The research also revealed half of the DNS attacks education institutions experienced last year were phishing-based. These attacks have devastating impacts for education organisations. These can range from in-house application downtime, affecting 66%, to compromised websites: 50%, high above the global average of 45% organisations experiencing this.

If education institutions are going to properly protect themselves and students enrolled, they need smarter countermeasures. 50% of those surveyed said they currently attempt to mitigate attacks by shutting down servers and services, a further 64% shutting down affected processes and connections. Pulling the plug might help stop attacks, but it’s a blunt instrument attempting to stop increasingly sophisticated threats. Smarter DNS monitoring, analysis and threat intelligence are needed to identify these threats before they begin, and quarantine attacks without taking entire servers offline, disrupting normal service.

Education has fallen behind healthcare, retail and other industries with only 22% of education institutions surveyed prioritising monitoring & analyzing DNS traffic to meet the compliance requirements of data regulations such as GDPR. In addition, with the lowest adoption of network security policy management automation, 8%, education is beginning to fall behind in too many key areas to quickly catch up.

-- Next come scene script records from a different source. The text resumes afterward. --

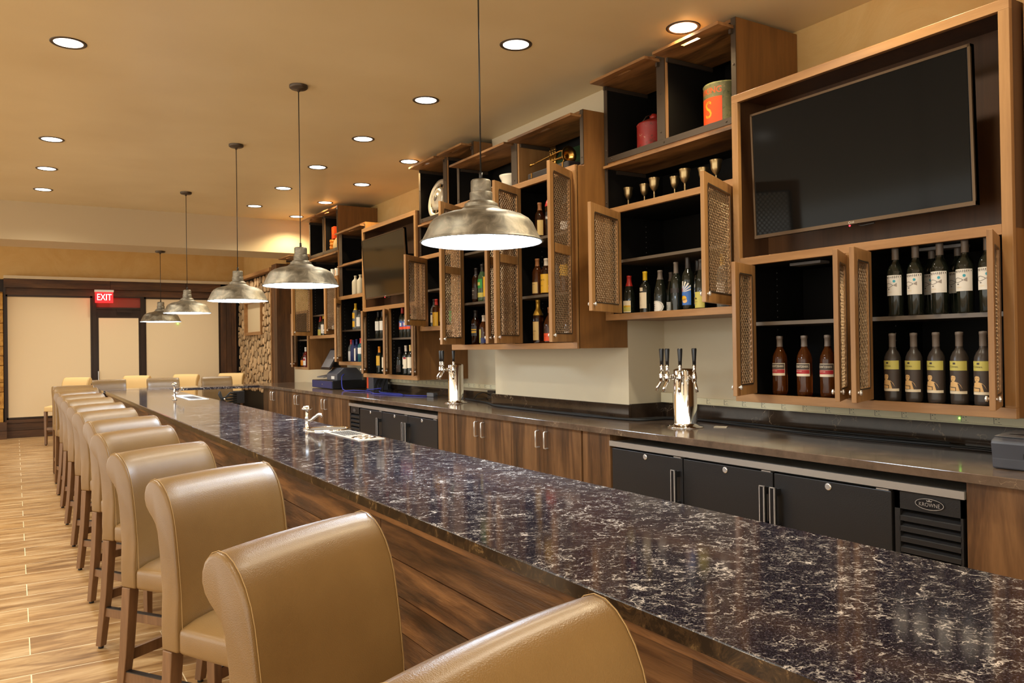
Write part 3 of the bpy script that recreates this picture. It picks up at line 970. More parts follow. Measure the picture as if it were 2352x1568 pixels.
def stools():
    base = stool_meshes('leather', 'tan_leather', 'stool_wood')
    th = radians(33)
    # left rear foot positions and headings
    P = [(0.40, 0.90, 18), (0.372, 1.70, 29), (0.40, 2.79, 27), (0.365, 3.62, 33), (0.375, 4.574, 34), (0.392, 5.43, 29), (0.387, 6.307, 35), (0.393, 7.102, 35),
         (0.393, 8.039, 34), (0.398, 8.951, 34), (0.40, 9.773, 37), (0.402, 10.647, 12), (0.415, 11.55, 4)]
    words = ['cut by the bottom edge', 'with the largest full back', 'third from the camera', 'fourth from the camera',
             'fifth from the camera', 'sixth from the camera', 'seventh from the camera', 'eighth from the camera', 'ninth from the camera', 'tenth from the camera',
             'eleventh from the camera', 'second to last at the far end', 'at the far end of the row']
    hx = 0.47 / 2 - 0.024
    for i, (fx, fy, a) in enumerate(P):
        a = radians(a)
        lx, ly = -hx, 0.06
        x = fx - (lx * cos(a) - ly * sin(a)); y = fy - (lx * sin(a) + ly * cos(a))
        lab = 'tan leather roll-back stool at the bar, ' + words[i]
        g = 'tan leather stools along the front of the bar'
        if i == 0:
            base.location = (x, y, 0); base.rotation_euler = (0, 0, a); base['label'] = lab; base['group'] = g
        else:
            dup(base, (x, y, 0), a, lab, g)
    g = 'stools on the far side of the bridge'
    for x, lab in ((1.22, 'brown stool behind the bridge, left one beside the end of the bar'), (1.99, 'brown stool behind the bridge, middle one behind the far faucet'), (2.80, 'brown stool behind the bridge, right one near the log slices')):
        dup(base, (x, 13.62, 0), radians(random.uniform(-6, 6)), lab, g)
    cream = stool_meshes('cream', 'cream_fabric', 'stool_wood')
    g = 'cream stools by the far windows'
    dat = [(0.86, 15.45, -38, 'cream stool beside the left window, its seat and legs fully visible'), (1.80, 15.55, -35, 'cream stool back in front of the exit door'),
           (2.62, 15.55, -38, 'cream stool back in front of the right-hand window'), (3.40, 15.45, -35, 'cream stool back partly hidden behind the right brown stool')]
    for i, (x, y, a, lab) in enumerate(dat):
        if i == 0:
            cream.location = (x, y, 0); cream.rotation_euler = (0, 0, radians(a)); cream['label'] = lab; cream['group'] = g
        else: dup(cream, (x, y, 0), radians(a), lab, g)


# ================================================================== BACK COUNTER
def back_counter():
    z = BAR_Z
    CF = 3.24
    r = thing('back_counter', 'long brown stone worktop along the back wall with low splashback', 'worktop', (3.7, 7.0, z))
    W2 = WALLX - 0.006
    b = MB(); b.prism([(CF, 0.2), (W2, 0.2), (W2, 4.498), (3.779, 4.498), (3.779, 6.404), (W2, 6.404), (W2, 13.25), (3.192, 13.25), (3.192, 12.3), (CF, 12.3)], 'z', z - 0.04, z)
    b.build('worktop', 'brown_stone', r, r.location, bevel=0.003)
    for q in ((WALLX - 0.03, WALLX - 0.005, 0.2, 4.498, 1.076), (3.783, WALLX - 0.031, 4.474, 4.498, 1.076), (3.755, 3.779, 4.474, 6.43, 1.072)):
        MB().box(q[0], q[1], q[2], q[3], z + 0.0005, q[4]).build('splashback', 'dark_stone', r, r.location)
    b = MB(); b.box(WALLX - 0.022, WALLX - 0.005, 6.45, 10.3, z + 0.0005, 1.045)
    b.build('splashback', 'dark_stone', r, r.location)
    # base cabinets
    def unit(y0, y1, lab, doors=True, first=None):
        c = thing('base_cabinet', lab, 'cabinet', (CF + 0.03, (y0 + y1) / 2, 0))
        xf = CF + 0.03
        b = MB(); b.box(xf + 0.021, 3.76, y0 + 0.002, y1 - 0.002, 0.0, z - 0.041)
        b.build('body', 'base_laminate' if not doors else 'black_laminate', c, c.location)
        if doors:
            m = (y0 + y1) / 2
            for a0, a1, hy in ((y0 + 0.002, m - 0.002, m - 0.055), (m + 0.002, y1 - 0.002, m + 0.055)):
                b = MB(); b.box(xf, xf + 0.02, a0, a1, 0.02, z - 0.045)
                d = b.build('door', 'base_laminate', c, c.location, bevel=0.001)
                b = MB(); b.tube([(xf, hy, 0.885), (xf - 0.03, hy, 0.885), (xf - 0.036, hy, 0.879), (xf - 0.036, hy, 0.771), (xf - 0.03, hy, 0.765), (xf, hy, 0.765)], 0.0055, 10)
                b.build('handle', 'handle_steel', d, c.location)
        else:
            b = MB(); b.box(xf, xf + 0.02, y0 + 0.002, y1 - 0.002, 0.02, z - 0.045); b.build('panel', 'base_laminate', c, c.location)
    unit(0.2, 1.80, 'streaked brown base panel under the receipt printer', False)
    unit(4.085, 4.38, 'narrow streaked brown filler panel left of the near bottle cooler', False)
    unit(4.40, 5.31, 'streaked brown double door base cabinet, nearer one between the two coolers')
    unit(5.31, 6.24, 'streaked brown double door base cabinet beside the filler of the far cooler')
    unit(6.25, 6.57, 'narrow streaked brown panel right of the far bottle cooler', False)
    unit(8.846, 9.15, 'narrow streaked brown panel left of the far bottle cooler', False)
    unit(9.155, 10.21, 'brown double door base cabinet in front of the cash drawer')
    unit(10.215, 11.43, 'brown double door base cabinet below the left end of the till')
    unit(11.435, 12.60, 'brown double door base cabinet nearest the bridge corner')
    # coolers
    def cooler(y0, y1, lab, near):
        c = thing('bottle_cooler', lab, 'cooler', (3.27, (y0 + y1) / 2, 0))
        O = c.location
        xf = 3.27
        MB().box(xf + 0.045, 3.76, y0, y1, 0.10, 0.854).build('cabinet_body', 'cooler_black', c, O)
        b = MB(); b.box(xf - 0.01, xf + 0.008, y0 - 0.01, y1 + 0.008, 0.855, 0.888); b.box(xf + 0.008, 3.76, y0, y1, 0.880, 0.884); b.build('steel_top', 'brushed_steel', c, O)
        vw = 0.30
        W = y1 - y0 - vw - 0.015
        if near: dy0, v0, v1 = y0 + vw + 0.01, y0 + 0.002, y0 + vw
        else: dy0, v0, v1 = y0, y1 - vw, y1 - 0.002
        w = W / 3
        hs = [1, -1, 1] if near else [-1, 1, -1]
        # handle side: +1 = larger y edge
        hs = [1, 0, 0]
        for k in range(3):
            a0 = dy0 + k * w + 0.006; a1 = dy0 + (k + 1) * w - 0.004
            b = MB(); b.box(xf, xf + 0.042, a0, a1, 0.12, 0.842)
            d = b.build('door', 'cooler_black', c, O, bevel=0.003)
            m = (a0 + a1) / 2
            b = MB(); b.lathe([(0.016, 0), (0.018, 0.003), (0.012, 0.006)], 24, M=Matrix.Rotation(-pi / 2, 4, 'Y'), c=(xf, m + 0.0, 0.818)); b.build('lock', 'handle_steel', d, O)
            side = {0: +1, 1: -1, 2: -1}[k] if near else {0: +1, 1: -1, 2: -1}[k]
            hy = a1 - 0.028 if side > 0 else a0 + 0.028
            b = MB()
            b.box(xf - 0.052, xf - 0.03, hy - 0.015, hy + 0.015, 0.46, 0.775)
            b.box(xf - 0.04, xf, hy - 0.012, hy + 0.012, 0.735, 0.77); b.box(xf - 0.04, xf, hy - 0.012, hy + 0.012, 0.565, 0.595)
            h = b.build('handle', 'black_plastic', d, O, bevel=0.002)
            b = MB()
            b.box(xf - 0.0535, xf - 0.047, hy - 0.0165, hy - 0.011, 0.46, 0.777); b.box(xf - 0.0535, xf - 0.047, hy + 0.011, hy + 0.0165, 0.46, 0.777)
            b.box(xf - 0.0535, xf - 0.047, hy - 0.0165, hy + 0.0165, 0.775, 0.779)
            b.build('chrome_edge', 'handle_steel', h, O)
            b = MB(); b.box(xf - 0.002, xf + 0.03, a0 + 0.01, a0 + 0.07, 0.843, 0.849); b.build('hinge', 'brushed_steel', d, O)
        b = MB()
        b.box(xf + 0.002, xf + 0.04, v0, v1, 0.775, 0.85)
        b.box(xf + 0.002, xf + 0.04, v0, v1, 0.12, 0.46)
        b.box(xf + 0.002, xf + 0.04, v1 - 0.024, v1, 0.12, 0.85); b.box(xf + 0.002, xf + 0.04, v0, v0 + 0.01, 0.12, 0.85)
        zz = 0.745
        while zz > 0.44:
            b.prism([(xf + 0.002, zz - 0.002), (xf + 0.006, zz + 0.0), (xf + 0.04, zz + 0.024), (xf + 0.04, zz + 0.02), (xf + 0.006, zz - 0.022), (xf + 0.002, zz - 0.022)], 'y', v0 + 0.008, v1 - 0.022)
            zz -= 0.0455
        g = b.build('vent_grille', 'cooler_black', c, O)
        cy = (v0 + v1) / 2 - (0.01 if near else 0)
        lb = MB()
        fn = lambda u, v: (xf - 0.0005, cy - u, 0.812 + v)
        k_ = 1 if near else 0.7
        fn1 = lambda u, v: (xf - 0.0015, cy - u * k_, 0.812 + v * k_)
        fn2 = lambda u, v: (xf - 0.003, cy - u * k_, 0.812 + v * k_)
        put_poly(lb, ellipse(0, 0, 0.063, 0.024, 36), fn1, 0)
        put_ring(lb, ellipse(0, 0, 0.063, 0.024, 36), ellipse(0, 0, 0.060, 0.0215, 36), fn2, 1)
        put_text(lb, 'KROWNE', 0.024, lambda u, v: fn2(u, v - 0.003), 1, 0.88)
        put_poly(lb, [(-0.010, 0.011), (-0.014, 0.018), (-0.006, 0.014), (0.0, 0.020), (0.006, 0.014), (0.014, 0.018), (0.010, 0.011)], fn2, 1)
        lb.build('badge', ['black_plastic', 'handle_steel'], g, O, fix=False)
    cooler(1.813, 4.075, 'black three door bottle cooler under the near end of the back counter', True)
    cooler(6.585, 8.835, 'black three door bottle cooler farther along, with its vent on the left', False)


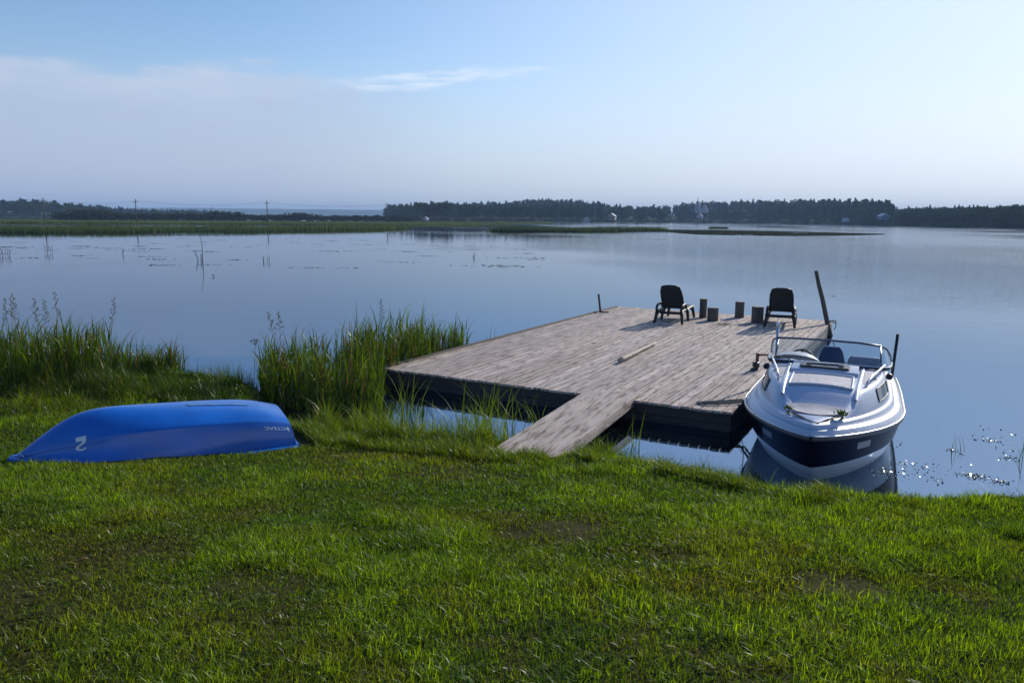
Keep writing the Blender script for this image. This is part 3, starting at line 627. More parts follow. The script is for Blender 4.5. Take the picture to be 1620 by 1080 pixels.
# stumps
for i, (px, py, rad, h, tilt, lab) in enumerate(((1113, 503, .098, .51, 0, 'tall thin log stump nearest the left lounger'), (1129, 508, .143, .335, 3, 'short leaning log stump second from the left lounger'),
                                          (1171.5, 503, .122, .43, 0, 'mid height log stump standing third from the left lounger'), (1200, 511, .152, .41, 0, 'thickest log stump right beside the right lounger'))):
    p = gz(px, py, DZ); e = empty('log_stump', (p[0], p[1]+rad*.8, DZ)); e.rotation_euler = (0, R(tilt), i*1.3); tag(e, lab, 'log stump', 'log stumps used as seats on the jetty')
    b = MB(); b.lathe([(rad*1.03, 0), (rad, .03), (rad*.98, h*.5), (rad, h-.01), (rad*.97, h)], n=22, jit=.03); b.build('trunk', M_log, e)
    b = MB(); b.lathe([(rad*.90, h), (rad*.88, h+.006)], n=22, jit=.03); b.build('cut_face', M_cut, e)
# loose pole on the deck
p0, p1 = gz(980, 575, DZ), gz(1037, 546, DZ); P0 = Vector((p0[0], p0[1], DZ+.06)); P1 = Vector((p1[0], p1[1], DZ+.05))
b = MB(); k = 12; b.tube([P0.lerp(P1, i/k)+Vector((random.uniform(-.006, .006), 0, random.uniform(-.003, .003))) for i in range(k+1)], [.042-.012*i/k+random.uniform(-.003, .003) for i in range(k+1)], 14)
tag(b.build('loose_log', M_birch), 'loose pale peeled log lying across the middle of the jetty', 'log')
# wood crumbs on the deck near the stumps
n = 260; q = np.array([gz(1145+random.gauss(0, 10), 513+random.gauss(0, 1.6), DZ+.003) for _ in range(n)])
V, F, C = blades(q, np.full(n, .01), np.full(n, .02), 1.5+3*rng.random(n), mixc((.12, .08, .04), (.05, .035, .02), rng.random(n)), 2, curl=.1)
tag(link('bark_litter', np_mesh('bark_litter', V, F, M_reed, C)), 'crumbs of bark and dirt on the boards between the stumps', 'litter', kind='stuff')

# mooring posts
B0 = jl(DW+.09, DL-.75, -.5); T0 = gy(1291, 428, B0.y+.1)
mp = empty('mooring_post', (B0.x, B0.y, 0)); tag(mp, 'tall dark wooden post leaning left at the far right corner of the jetty', 'post')
b = MB(); b.tube([Vector((.10, 0, -.5)).lerp(Vector((T0[0]-B0.x, .1, T0[2])), k/6)+Vector((.008*math.sin(k*2.1), 0, 0)) for k in range(7)], [.066, .064, .06, .058, .055, .05, .046], 10); o = b.build('shaft', M_log, mp)
b = MB(); z = .36
b.tube([(.0+.10*math.cos(a)-.02, .08*math.sin(a), z+.03*math.sin(a*2)) for a in np.linspace(0, 2*PI, 16)[:-1]], .014, 6, closed=True); b.tube([(.05, -.05, z), (.06, -.04, z-.12), (.03, -.02, z-.2)], .010, 6)
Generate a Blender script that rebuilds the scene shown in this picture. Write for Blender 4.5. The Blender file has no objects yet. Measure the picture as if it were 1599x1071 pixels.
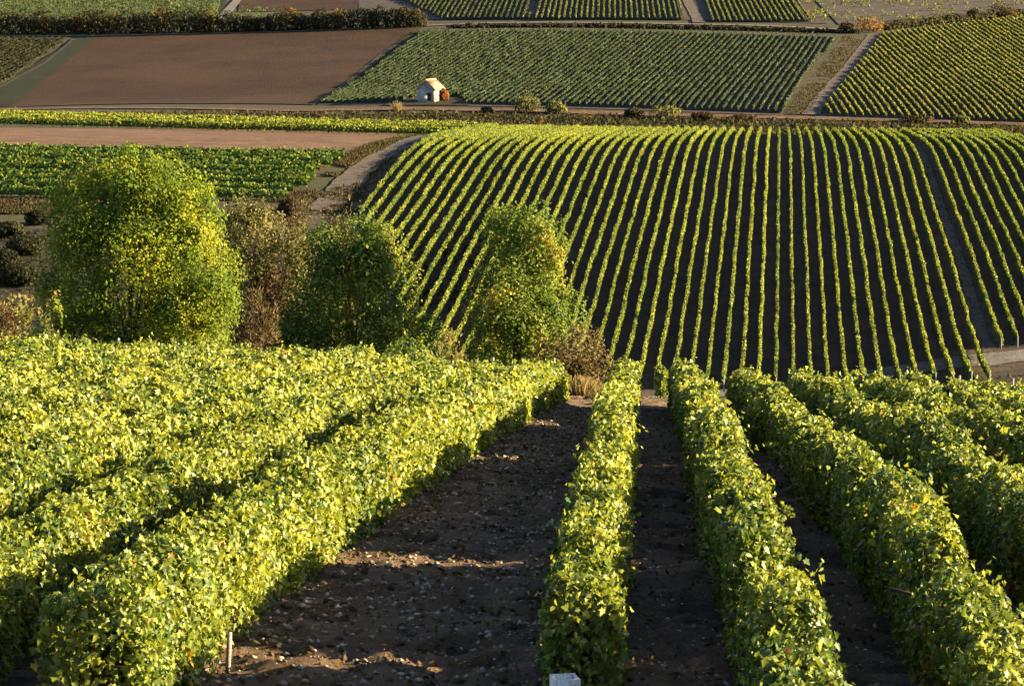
import bpy, math, random
import numpy as np
from mathutils import Vector

# ------------------------------------------------------------------ camera, sky, sun, exposure
S = bpy.context.scene
FPX, CX, CY, YH = 4440.0, 799.5, 535.5, -60.0
PITCH = math.atan((CY - YH) / FPX)
cam_d = bpy.data.cameras.new('camera'); cam = bpy.data.objects.new('camera', cam_d)
S.collection.objects.link(cam); S.camera = cam
cam.location = (0, 0, 0); cam.rotation_euler = (math.pi / 2 - PITCH, 0, 0)
cam_d.sensor_width = 36.0; cam_d.lens = 36.0 * FPX / 1599.0
cam_d.clip_start = 0.5; cam_d.clip_end = 9000.0
SUN_EL, SUN_AZ = math.radians(14.5), math.radians(0.0)      # azimuth: 0 = straight to the right (+x), + = away from camera
W = bpy.data.worlds.new("World"); S.world = W; W.use_nodes = True
wn = W.node_tree.nodes; wl = W.node_tree.links
bg = wn['Background']; sky = wn.new('ShaderNodeTexSky'); sky.sky_type = 'NISHITA'; sky.sun_disc = False
sky.air_density = .7; sky.dust_density = .6; sky.ozone_density = .6; sky.sun_elevation = SUN_EL; sky.sun_rotation = math.pi / 2 - SUN_AZ
wl.new(sky.outputs[0], bg.inputs[0]); bg.inputs[1].default_value = 0.05
sun_d = bpy.data.lights.new('sun', 'SUN'); sun = bpy.data.objects.new('sun', sun_d); S.collection.objects.link(sun)
sun_d.energy = 5.0; sun_d.angle = math.radians(0.5); sun_d.color = (1.0, 0.79, 0.46)
to_sun = Vector((math.cos(SUN_EL) * math.cos(SUN_AZ), math.cos(SUN_EL) * math.sin(SUN_AZ), math.sin(SUN_EL)))
sun.rotation_euler = to_sun.to_track_quat('Z', 'Y').to_euler()
S.view_settings.view_transform = 'Standard'; S.view_settings.look = 'None'
S.view_settings.exposure = 2.7; S.view_settings.gamma = 1.0
S.render.engine = 'CYCLES'
S.cycles.max_bounces = 5; S.cycles.diffuse_bounces = 2; S.cycles.glossy_bounces = 1
S.cycles.transmission_bounces = 3; S.cycles.transparent_max_bounces = 4
S.cycles.use_denoising = True

rng = np.random.default_rng(7)
random.seed(7)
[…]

David Williamson, CEO of EfficientIP, commented: “Hackers are always looking for an easy way in, so it is disappointing the education sector is failing to invest in security despite universities and education facilities being a clear priority for hackers.

“When students and professors trust their institutions with sensitive personal information and intellectual property this paints a big target on universities’ backs and makes them responsible for safeguarding it.

“We live in an era of governments declaring a state of emergency and officially involving themselves with cyberattacks on schools. Reaching this point means the education sector’s problems are escalating. Education organisations need to be more proactive, fully embracing DNS security. Otherwise, application downtime and the loss of sensitive and confidential data will keep damaging their reputations, alienating prospective students.”